Did asteroids bring water to Earth?
Water ice discovered on the surface of an asteroid orbiting the sun between Jupiter and Mars lends credibility to the theory that asteroids, not comets, brought water to Earth.
Newscom
It may be time to rename asteroid 24 Themis. Perhaps 24 Thermos might be in order.
Two teams of astronomers have independently detected water ice and organic compounds on 24 Themis, a discovery that could add weight to the notion that asteroids brought water to Earth's surface.
Solar-system researchers had already amassed strong clues that carbon-rich asteroids such as 24 Themis contained some water and organics. But in the past, the water has been locked up in mineral form on these objects. This discovery, published in the latest issue of the journal Nature, marks the first time scientists have detected either on the surface of an asteroid.

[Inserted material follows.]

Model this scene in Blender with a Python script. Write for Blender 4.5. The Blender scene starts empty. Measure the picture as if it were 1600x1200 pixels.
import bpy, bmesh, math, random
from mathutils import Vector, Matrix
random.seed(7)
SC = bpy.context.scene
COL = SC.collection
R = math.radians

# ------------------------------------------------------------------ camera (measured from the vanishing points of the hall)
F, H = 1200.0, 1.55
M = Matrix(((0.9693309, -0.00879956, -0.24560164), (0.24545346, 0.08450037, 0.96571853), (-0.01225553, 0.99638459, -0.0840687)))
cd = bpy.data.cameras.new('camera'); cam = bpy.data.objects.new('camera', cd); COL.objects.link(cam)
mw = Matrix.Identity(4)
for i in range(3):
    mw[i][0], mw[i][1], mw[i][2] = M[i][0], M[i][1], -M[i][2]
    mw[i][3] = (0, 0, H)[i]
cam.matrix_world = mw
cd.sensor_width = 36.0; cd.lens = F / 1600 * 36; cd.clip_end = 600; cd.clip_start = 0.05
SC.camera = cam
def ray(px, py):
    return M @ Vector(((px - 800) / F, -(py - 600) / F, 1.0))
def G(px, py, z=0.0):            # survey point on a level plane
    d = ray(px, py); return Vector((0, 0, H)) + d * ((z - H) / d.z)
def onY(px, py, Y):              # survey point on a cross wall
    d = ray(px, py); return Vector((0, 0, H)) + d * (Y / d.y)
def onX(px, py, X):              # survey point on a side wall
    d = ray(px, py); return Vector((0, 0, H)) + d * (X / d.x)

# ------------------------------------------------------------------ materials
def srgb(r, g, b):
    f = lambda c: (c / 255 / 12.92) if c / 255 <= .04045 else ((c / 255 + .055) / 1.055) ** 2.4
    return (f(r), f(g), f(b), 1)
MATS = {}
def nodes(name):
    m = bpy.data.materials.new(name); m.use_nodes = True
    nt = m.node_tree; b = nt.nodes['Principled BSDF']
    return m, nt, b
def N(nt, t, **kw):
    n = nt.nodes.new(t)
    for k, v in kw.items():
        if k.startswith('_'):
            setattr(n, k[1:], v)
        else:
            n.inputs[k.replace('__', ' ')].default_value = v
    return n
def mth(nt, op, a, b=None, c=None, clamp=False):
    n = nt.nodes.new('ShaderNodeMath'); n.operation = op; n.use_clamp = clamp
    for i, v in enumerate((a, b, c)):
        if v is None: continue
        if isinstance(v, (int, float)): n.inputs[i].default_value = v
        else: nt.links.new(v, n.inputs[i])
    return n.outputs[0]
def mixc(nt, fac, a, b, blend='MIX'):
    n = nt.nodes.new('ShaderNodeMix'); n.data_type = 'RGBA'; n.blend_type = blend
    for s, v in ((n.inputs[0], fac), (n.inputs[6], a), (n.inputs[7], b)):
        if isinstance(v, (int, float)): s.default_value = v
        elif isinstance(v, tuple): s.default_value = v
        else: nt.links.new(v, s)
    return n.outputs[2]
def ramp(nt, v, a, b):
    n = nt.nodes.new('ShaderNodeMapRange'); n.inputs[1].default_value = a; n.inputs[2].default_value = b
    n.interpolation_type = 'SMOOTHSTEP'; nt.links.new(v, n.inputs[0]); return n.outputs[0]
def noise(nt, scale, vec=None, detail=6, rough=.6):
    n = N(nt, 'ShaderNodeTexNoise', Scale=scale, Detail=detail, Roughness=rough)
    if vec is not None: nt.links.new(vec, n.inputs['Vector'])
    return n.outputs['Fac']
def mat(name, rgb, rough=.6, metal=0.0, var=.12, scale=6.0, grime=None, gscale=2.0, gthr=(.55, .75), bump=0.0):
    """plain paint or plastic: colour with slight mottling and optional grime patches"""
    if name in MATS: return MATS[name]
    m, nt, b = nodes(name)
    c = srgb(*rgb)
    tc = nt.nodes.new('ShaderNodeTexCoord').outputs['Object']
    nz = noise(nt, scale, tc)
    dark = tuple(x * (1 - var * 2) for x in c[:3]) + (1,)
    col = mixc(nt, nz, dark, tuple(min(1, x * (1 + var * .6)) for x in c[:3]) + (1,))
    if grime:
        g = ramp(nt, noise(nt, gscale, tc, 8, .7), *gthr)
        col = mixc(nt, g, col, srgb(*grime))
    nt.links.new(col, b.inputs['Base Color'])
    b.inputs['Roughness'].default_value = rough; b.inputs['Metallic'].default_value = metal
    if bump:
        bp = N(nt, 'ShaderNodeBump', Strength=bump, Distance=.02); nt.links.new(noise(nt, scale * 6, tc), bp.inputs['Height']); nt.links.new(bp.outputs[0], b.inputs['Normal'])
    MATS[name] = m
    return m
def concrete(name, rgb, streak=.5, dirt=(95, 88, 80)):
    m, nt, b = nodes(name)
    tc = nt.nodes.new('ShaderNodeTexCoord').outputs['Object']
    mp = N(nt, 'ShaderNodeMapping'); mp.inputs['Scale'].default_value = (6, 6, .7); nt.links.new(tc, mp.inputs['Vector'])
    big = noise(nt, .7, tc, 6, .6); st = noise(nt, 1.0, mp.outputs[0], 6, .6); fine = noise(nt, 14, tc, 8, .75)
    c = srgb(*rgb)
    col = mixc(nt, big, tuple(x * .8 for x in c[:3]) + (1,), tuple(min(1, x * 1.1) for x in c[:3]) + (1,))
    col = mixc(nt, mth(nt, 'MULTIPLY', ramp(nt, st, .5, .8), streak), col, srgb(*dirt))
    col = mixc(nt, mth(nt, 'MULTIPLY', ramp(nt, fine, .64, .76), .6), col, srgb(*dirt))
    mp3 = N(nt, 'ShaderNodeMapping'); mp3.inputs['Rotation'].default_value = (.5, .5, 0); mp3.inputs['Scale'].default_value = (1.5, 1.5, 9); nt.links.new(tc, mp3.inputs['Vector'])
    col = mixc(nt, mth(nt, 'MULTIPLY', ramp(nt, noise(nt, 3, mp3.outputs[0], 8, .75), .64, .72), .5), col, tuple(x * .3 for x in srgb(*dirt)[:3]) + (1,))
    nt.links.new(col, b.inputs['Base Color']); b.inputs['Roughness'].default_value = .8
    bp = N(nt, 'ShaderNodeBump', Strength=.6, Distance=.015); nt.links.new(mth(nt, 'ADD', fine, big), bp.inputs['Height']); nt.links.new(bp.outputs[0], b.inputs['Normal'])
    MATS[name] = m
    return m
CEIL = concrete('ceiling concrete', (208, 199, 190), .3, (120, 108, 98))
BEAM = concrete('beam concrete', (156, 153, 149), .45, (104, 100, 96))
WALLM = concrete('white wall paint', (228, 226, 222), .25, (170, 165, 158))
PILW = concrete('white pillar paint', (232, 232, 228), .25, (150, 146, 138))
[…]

Why the connection to water on Earth? The collision that resulted in the formation of the moon 4.5 billion years ago would have heated Earth and vaporized any water the young planet had gathered. Comets had been a leading candidate as sources of replacement water. But the forms of hydrogen in water molecules bound in asteroids are a closer match to those found in seawater than are those found in water comets carry.
24 Themis, discovered in 1853, is 198 kilometers (123 miles) in diameter and orbits the sun as part of the solar system's asteroid belt, sandwiched between the orbits of Jupiter and Mars.
The discovery of water ice on the surface of 24 Themis is unexpected, says Richard Binzel, a planetary scientist at the Massachusetts Institute of Technology in Cambridge, Mass.
Typically, ice on the surface of an object such as 24 Themis would quickly vaporize and vanish, he says. "Seeing freshly exposed ice on the surface, now that's a surprise. It has to be replenished from below, somehow."
24 Themis didn't give up its frosty cache easily, explains Andrew Rivkin, a planetary scientist at The Johns Hopkins University's Applied Physics Laboratory and the leader of one of the two teams reporting the results.
His team, along with that of the University of Central Florida's Humberto Campins, used the National Aeronautics and Space Administration's Infrared Telescope Facility atop Hawaii's Mauna Kea to examine 24 Themis's surface.
"It's a difficult region to work in," says Dr. Rivkin of the hunt for signatures of cosmic water at infrared wavelengths. Earth's atmosphere is laden with water vapor. It's presence swamps signatures of water from celestial objects in all but a few infrared wavelengths.
In their observations of 24 Themis, "there was something that looked kind of weird," he says. "We initially thought: Well, it kind of looks like it could be ice." They made several measurements over a six-year period "just to be sure we weren't being fooled." Once the team had collected its 2008 measurements, "we were confident enough to go: 'OK, this is ice,' " Rivkin says.
Although this and the parallel observations from Dr. Campins' team were firsts, Rivkin says the slap-the-forehead moment for his team came with the detection of organic compounds on 24 Themis.
The estimated lifetime for the surface ice – thought to exist as extremely thin coatings on dust grains – is on the order of thousands of years, Rivkins' team notes. But the team also calculates that enough water is present in the asteroid's top 2 kilometers of material that at current loss rates, it would outlast the age of the solar system.
Campins's team suggests that the surface ice gets replenished as micrometeoroids strike 24 Themis's surface, breaking off and vaporizing subsurface ice it encounters. That vapor refreezes around the dust grains at the surface.
The discovery also tightens a connection researchers have proposed between 24 Themis and a recently discovered class of comets in the main belt. Perhaps one-third of these main-belt comets trace their roots to a massive collision that spawned 24 Themis and its far-flung family of asteroids, explains Michael A'Hearn, a planetary scientist specializing in comet and asteroid studies at the University of Maryland.
"Finding the ice supports the family association," he explains. "Now, the key question is whether Themis and its family are a one-off, or the first of many."
And beyond the scientific interest in ice on the asteroid's surface lies a practical one, adds MIT's Binzel. If asteroids rich in accessible water ice are common, they hold the potential of serving as oases for future astronauts during interplanetary trips.